Massachusetts Supreme Judicial Court, 1964

Rand v. Goldblatt

Rand v. Goldblatt
Massachusetts Supreme Judicial Court · Decided June 3, 1964 · Wilkins, Spalding, Whittbmore, Cutter, Reardon
199 N.E.2d 207; 347 Mass. 566; 1964 Mass. LEXIS 802 (North Eastern Reporter, Second Series)

Rand v. Goldblatt

Opinion

Reardon, J.

This is a bill in equity to establish that all of the issued stock of Rand & Company, Inc. belongs to the plaintiff. An order was sought that Goldblatt (in whose name the stock now stands) indorse and deliver it over to her and submit his resignation as president, treasurer, and director of the corporation. By a final decree it was so ordered and Goldblatt appealed. There was a report of material facts and the evidence is reported.

In 1958 the partnership business of the plaintiff’s husband was in financial difficulty. “ [I]n a spirit of fatherly helpfulness” Goldblatt (the plaintiff’s father), his son-in-law, and counsel coordinated their efforts in a plan to save the partnership business (1) by the filing of a petition for an arrangement under c. XI of the Bankruptcy Act, (2) by the organization of Rand & Company, Inc., and (3) by the sale to it of the partnership assets. All of the stock in the new corporation was issued to Goldblatt and he became president, treasurer, and a director. Under the plan the plaintiff and her husband turned over “checks and cash totalling over $25,000 in payment to the Receiver. ’ ’ A bank loan of $50,000 secured in large measure by properties of the plaintiff and her husband was arranged. The note to the bank was additionally secured by Goldblatt’s pledge of all the stock of the new corporation, by indorsement of Gold-blatt and his wife, and by securities owned by Goldblatt.

The intent of the parties at the time of the transfer of the stock to Goldblatt is decisive. Frank v. Frank, 340 Mass. *568 132, 135. See Gerace v.

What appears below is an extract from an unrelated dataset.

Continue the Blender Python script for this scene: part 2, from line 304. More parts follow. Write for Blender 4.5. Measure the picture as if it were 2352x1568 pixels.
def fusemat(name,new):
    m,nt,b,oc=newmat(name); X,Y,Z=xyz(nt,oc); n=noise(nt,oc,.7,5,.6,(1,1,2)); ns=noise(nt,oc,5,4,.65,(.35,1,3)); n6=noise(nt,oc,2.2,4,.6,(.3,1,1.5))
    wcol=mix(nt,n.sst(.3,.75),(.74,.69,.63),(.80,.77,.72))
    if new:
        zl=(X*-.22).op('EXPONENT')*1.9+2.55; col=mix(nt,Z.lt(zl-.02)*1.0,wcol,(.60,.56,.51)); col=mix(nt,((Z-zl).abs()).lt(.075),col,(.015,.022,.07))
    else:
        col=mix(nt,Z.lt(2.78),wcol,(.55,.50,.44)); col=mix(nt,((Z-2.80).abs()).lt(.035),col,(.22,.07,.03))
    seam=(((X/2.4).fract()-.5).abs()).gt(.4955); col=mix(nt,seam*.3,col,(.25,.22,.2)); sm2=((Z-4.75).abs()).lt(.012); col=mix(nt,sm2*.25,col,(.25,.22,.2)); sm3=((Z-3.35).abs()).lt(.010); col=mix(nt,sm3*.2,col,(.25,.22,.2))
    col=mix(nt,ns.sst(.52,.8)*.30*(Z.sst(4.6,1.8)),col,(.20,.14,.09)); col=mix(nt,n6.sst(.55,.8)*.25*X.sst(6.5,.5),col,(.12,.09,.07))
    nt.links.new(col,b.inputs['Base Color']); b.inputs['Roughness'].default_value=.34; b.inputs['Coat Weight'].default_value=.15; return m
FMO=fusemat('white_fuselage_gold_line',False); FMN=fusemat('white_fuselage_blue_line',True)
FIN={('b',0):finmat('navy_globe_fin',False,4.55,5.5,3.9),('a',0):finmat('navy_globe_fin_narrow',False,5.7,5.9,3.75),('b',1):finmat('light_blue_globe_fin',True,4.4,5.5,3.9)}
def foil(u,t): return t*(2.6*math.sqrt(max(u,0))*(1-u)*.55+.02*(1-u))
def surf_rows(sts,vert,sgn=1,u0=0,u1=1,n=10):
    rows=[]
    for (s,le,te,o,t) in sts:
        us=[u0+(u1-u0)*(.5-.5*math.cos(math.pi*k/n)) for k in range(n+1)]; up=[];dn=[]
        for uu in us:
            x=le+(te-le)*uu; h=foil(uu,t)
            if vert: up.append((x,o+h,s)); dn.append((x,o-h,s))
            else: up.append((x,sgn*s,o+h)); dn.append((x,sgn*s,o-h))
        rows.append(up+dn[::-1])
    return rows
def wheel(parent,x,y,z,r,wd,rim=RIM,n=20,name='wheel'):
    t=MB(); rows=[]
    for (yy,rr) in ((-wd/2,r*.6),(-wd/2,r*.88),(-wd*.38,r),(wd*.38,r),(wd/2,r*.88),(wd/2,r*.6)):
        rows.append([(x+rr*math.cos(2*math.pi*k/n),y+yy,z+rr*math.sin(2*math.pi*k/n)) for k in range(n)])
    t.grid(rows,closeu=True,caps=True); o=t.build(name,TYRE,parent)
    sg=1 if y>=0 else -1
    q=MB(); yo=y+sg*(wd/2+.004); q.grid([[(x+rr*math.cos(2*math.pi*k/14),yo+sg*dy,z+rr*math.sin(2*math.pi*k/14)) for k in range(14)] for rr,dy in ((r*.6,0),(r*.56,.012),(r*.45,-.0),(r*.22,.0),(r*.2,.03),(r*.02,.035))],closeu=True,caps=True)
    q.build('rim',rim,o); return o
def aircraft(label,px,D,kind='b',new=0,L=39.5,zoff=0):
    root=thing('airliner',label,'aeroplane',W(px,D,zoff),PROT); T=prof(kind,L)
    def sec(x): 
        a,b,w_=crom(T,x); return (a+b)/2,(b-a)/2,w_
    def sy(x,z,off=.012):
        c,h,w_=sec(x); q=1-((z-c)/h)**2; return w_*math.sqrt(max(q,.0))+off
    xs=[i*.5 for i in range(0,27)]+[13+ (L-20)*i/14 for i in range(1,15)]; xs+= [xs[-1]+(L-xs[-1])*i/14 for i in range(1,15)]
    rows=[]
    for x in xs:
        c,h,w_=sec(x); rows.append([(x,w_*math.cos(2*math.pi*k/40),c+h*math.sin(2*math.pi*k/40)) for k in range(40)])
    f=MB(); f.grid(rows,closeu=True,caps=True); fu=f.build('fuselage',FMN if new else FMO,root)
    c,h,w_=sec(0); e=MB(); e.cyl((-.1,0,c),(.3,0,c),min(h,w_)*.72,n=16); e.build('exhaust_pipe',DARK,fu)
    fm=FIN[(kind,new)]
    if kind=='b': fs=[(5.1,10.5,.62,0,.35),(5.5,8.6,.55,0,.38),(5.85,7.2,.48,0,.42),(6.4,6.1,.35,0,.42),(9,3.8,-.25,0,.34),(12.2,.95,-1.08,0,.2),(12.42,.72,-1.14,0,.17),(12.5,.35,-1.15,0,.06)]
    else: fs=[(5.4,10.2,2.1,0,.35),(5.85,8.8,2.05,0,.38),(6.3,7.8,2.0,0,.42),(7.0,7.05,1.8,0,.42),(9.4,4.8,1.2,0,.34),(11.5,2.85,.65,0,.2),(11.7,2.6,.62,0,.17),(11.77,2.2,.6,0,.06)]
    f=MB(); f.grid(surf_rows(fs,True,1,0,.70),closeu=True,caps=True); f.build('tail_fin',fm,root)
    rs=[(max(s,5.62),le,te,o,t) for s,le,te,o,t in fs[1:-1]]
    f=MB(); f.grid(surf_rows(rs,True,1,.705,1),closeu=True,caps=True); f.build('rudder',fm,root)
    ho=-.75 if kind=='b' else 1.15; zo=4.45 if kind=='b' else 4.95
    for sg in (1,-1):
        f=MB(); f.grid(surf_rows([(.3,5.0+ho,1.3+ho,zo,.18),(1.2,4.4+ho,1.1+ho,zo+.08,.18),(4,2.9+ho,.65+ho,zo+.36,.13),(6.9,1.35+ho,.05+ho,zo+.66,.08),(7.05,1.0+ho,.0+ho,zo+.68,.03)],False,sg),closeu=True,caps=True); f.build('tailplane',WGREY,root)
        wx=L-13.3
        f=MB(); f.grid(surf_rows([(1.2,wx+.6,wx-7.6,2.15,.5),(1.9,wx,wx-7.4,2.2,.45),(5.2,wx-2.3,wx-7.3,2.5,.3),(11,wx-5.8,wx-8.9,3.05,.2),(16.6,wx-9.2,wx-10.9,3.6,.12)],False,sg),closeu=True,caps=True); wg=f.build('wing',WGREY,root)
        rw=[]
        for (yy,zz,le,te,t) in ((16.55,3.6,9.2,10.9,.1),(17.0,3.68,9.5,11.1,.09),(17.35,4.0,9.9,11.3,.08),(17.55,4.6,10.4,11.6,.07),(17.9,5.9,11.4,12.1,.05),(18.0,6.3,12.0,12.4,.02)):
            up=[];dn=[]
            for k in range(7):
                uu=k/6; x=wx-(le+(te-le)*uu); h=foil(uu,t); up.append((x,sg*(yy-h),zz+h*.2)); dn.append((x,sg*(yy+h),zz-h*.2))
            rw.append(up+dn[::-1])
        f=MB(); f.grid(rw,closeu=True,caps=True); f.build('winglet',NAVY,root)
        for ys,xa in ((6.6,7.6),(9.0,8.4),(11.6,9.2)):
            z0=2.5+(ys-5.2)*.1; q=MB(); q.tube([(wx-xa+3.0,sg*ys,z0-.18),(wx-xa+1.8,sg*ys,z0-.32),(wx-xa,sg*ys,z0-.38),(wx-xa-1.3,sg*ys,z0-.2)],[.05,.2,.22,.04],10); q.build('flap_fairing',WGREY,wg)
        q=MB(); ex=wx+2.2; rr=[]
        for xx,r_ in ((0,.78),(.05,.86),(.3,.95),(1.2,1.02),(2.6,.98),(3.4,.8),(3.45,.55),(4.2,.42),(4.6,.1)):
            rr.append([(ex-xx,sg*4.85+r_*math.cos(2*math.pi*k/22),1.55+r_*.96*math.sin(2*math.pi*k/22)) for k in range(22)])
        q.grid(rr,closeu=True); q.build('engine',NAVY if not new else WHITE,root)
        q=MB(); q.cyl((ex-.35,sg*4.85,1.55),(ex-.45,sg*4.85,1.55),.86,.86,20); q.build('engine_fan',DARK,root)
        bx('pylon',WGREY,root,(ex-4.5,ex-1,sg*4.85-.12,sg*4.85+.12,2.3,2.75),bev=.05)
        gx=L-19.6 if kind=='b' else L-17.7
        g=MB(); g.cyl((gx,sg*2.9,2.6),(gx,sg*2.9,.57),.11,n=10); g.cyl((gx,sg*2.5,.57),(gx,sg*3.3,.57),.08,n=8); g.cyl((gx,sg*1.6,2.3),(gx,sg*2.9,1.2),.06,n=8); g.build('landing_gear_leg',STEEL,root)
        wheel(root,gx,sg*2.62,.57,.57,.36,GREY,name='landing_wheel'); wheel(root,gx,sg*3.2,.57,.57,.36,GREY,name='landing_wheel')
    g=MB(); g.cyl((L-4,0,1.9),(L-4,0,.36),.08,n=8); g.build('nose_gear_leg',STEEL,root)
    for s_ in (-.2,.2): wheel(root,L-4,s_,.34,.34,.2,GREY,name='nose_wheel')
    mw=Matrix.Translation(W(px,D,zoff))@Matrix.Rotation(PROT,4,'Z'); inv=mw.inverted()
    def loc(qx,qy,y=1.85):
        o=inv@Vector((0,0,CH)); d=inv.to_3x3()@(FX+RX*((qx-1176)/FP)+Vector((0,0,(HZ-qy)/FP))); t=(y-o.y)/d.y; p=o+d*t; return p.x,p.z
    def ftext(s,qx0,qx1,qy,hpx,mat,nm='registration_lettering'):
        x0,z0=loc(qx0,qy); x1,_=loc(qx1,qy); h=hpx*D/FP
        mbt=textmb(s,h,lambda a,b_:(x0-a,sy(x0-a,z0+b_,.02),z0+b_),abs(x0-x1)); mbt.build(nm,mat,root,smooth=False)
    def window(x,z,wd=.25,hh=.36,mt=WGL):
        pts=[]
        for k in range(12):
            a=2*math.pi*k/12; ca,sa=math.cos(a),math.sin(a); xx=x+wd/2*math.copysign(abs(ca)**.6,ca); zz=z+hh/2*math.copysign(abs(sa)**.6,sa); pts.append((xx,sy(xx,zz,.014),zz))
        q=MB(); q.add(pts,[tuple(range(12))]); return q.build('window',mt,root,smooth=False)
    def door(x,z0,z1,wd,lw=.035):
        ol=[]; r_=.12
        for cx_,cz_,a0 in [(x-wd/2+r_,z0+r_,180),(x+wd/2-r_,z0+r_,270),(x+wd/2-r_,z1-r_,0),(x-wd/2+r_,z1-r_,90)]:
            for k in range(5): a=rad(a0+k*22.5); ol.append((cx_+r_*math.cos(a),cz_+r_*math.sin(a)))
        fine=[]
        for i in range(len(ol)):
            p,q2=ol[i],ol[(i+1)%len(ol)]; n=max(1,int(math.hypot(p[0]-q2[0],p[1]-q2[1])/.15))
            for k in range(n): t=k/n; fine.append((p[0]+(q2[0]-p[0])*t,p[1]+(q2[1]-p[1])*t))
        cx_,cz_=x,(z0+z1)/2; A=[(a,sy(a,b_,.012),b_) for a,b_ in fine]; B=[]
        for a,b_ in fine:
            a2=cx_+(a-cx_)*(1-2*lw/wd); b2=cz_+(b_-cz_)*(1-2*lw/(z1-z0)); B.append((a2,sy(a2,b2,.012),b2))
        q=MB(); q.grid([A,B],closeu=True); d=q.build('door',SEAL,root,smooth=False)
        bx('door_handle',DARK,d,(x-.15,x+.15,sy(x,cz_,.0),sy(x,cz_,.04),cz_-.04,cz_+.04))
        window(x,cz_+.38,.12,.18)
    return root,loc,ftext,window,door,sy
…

Gerace, 301 Mass. 14, 17-19. The judge found that Goldblatt agreed to turn over the stock to the plaintiff when the bank loan was paid, that that event has occurred, and “ [t]hat it was never intended that . . . Goldblatt should have at any time a complete ownership of any kind whatsoever in said shares of stock. ’ ’ On a review of the evidence it cannot be said that the judge was plainly wrong. Jertson v. Hartley, 342 Mass. 597, 601. In fact, the judge’s conclusion seems amply supported by what is before us. Nor was there error in the overruling of the defendant’s plea in abatement. See Rule 20 of the Superior Court (1954); Norwood v. Dodge, 215 Mass. 351, 352; Arsenault v. Arsenault, 337 Mass. 189,193-194.

Exceptions overruled.

Final decree affirmed with costs of appeal.